広瀬川と仙台市街を一望できる風格ある日本料理店。木造建築も床しい座敷で語る、
五代目店主の横顔は…?
「景気悪い時に店を継いで良かったんです。これ以上落ちないだろうし、色々と冒険も
できるしね」。意に反して、フランクで親しみやすい人物のようだ。
目指すのは「誰にでも使いやすい料理屋」。純和風の客室に椅子とテーブルを導入し
、また従業員の若返りを図り、季節ごとのキャンペーンなどを積極的に押し進めてきた
。
「交流接待が制限されて業界が変わったことも、私にとっては色々やりやすい訳です」
。 最近は女性客が増え、椅子・テーブルを使う結婚披露宴も多くなったという。「ウ
ェディングドレスを着て、座敷で人前結婚式を挙げるケースもある。少し前では考えら
れないでしょ?」。嬉しそうに目を輝かせる。
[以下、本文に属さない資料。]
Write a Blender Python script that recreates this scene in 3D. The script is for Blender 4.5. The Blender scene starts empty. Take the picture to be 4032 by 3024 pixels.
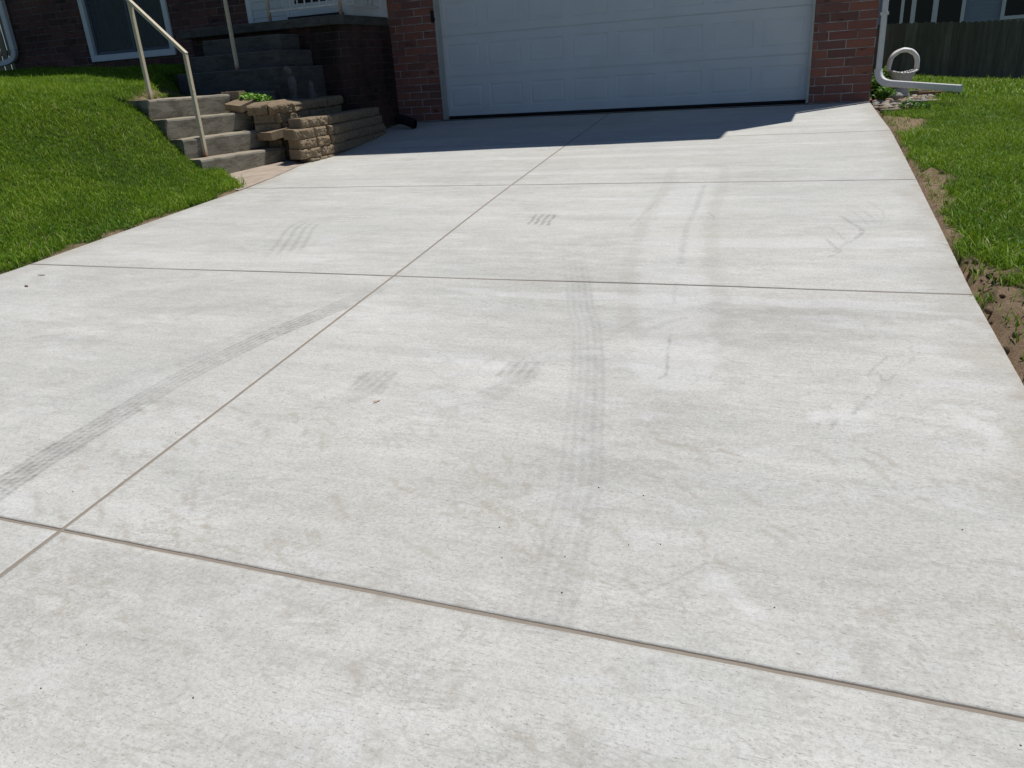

黒のジャケットに濃紺水玉のタイをピシ
ッと決めた姿は、風雅な和室によく映える。隅々に心を配る自らの店だけに、空気まで
もコーディネイトされているかもしれない。
「料理屋は料理と接客、空間も含めた器の総てが良くなくてはならない、しかも適正
な料金でね。景気が悪いからといって、値段を下げて質を落とすことはできません。う
ちでは原価率を上げて内容を充実させ、一層の満足をと…」。板前ではないが、市場に
仕入れに行くのが代々の決まりという。自らに言い聞かせるように真剣に語る表情は、
食材を見定める時と同じものだろう。「材料に責任を持つ代わりに、出来上がった料理
にはうるさいですよ。板前泣かせっていわれてる(笑)」。
。
性格はと聞けば、「偉そうに風呂敷を広げるけど、実は反対。消極的な才もない凡人
なんですよ。積極的な人間になりたくて言ってる面もあるかな」と。日本料理店の全国
組織『めばえ会』で、かつては副会長を勤め、今はその仙台支部をまとめている。「京
都に行ったら東洋館なんて新参者。一流の方たちから学ぶことは、これからも限りなく
ありますよ」。謙虚ながらも、若さを武器にした向上心や野心が小気味よく見え隠れす
る。
好きな言葉は山本五十六だそうだ。『やってみせ、言って聞かせて、させてみて、誉
めてやらねば人は動かぬ』。あの時代の軍隊なら、誉めなくても上司は部下を動かせた
はず。
にも関わらず、彼は上に立つ者の心得としてあえて残した言葉だ。「誉める材料がいく
らでもあるのに、誉めるって、なかなかできない。人のお陰で生きてることをつい忘れ
て、すぐ自分本位になってしまう。人間て生意気な動物だよね」。聞き逃してしまうぐ
らいに、ごくさりげなく語られた本音に、人間の深さと優しさをかいま見たような気がした。